After Molly's death, Tilly dismantles Dungatar's power structures. She tells Marigold the full story of Evan's exploitation of Molly and explains the numbing properties of French marigold flowers. Marigold confronts Evan, claiming Tilly has rendered him impotent, then slashes his Achilles tendons with a carving knife and drinks an entire bottle of sleeping tonic. Evan is left bleeding; Marigold is eventually committed to an asylum. Beula, who had been spying on Tilly, is struck by a radiogram Tilly hurls from her veranda, ultimately blinding her. Mr. Almanac, shuffling home unassisted, tumbles into the creek and drowns.
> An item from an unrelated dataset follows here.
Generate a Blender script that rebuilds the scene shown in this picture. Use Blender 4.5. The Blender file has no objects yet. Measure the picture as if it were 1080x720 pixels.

The Social Club, desperate after Elsbeth's replacement seamstress proves incompetent and leaves town, approaches Tilly to make costumes for a drama eisteddfod, a competitive performance festival. They choose Macbeth, though none of the committee has read the play. Tilly agrees, demanding payment of all debts, and recognizes that the elaborate Baroque costumes selected will make the cast look absurd. Rehearsals collapse into chaos until Trudy is replaced as director by Mona, William's quiet sister.


While the entire town is at the eisteddfod in neighboring Winyerp, Tilly splashes kerosene throughout her workshop and sets the house on fire. The blaze spreads down The Hill and through the dry grass, razing the entire town. Before leaving, she walks through the empty streets, untying dogs, opening chicken yards, and freeing every tethered animal. She sits on her portable Singer at the railway platform in a brilliant blue pantsuit and white blouse, a galah (a pink-and-grey Australian cockatoo) in a cage beside her suitcase. The train arrives on time, and she boards.


The Macbeth production is a disaster, though the cast wins for Best Costume. On the bus ride home, the townspeople discover Dungatar reduced to smoking rubble. Ruth Dimm, the postmistress, admits she never sent their insurance premiums, having used the money to pay Tilly for the Macbeth costumes. The citizens of Dungatar stand homeless and uninsured in their Baroque finery. The only structure left beyond Tilly's chimney is the Beaumonts' distant homestead at Windswept Crest, and the entire town walks toward it together.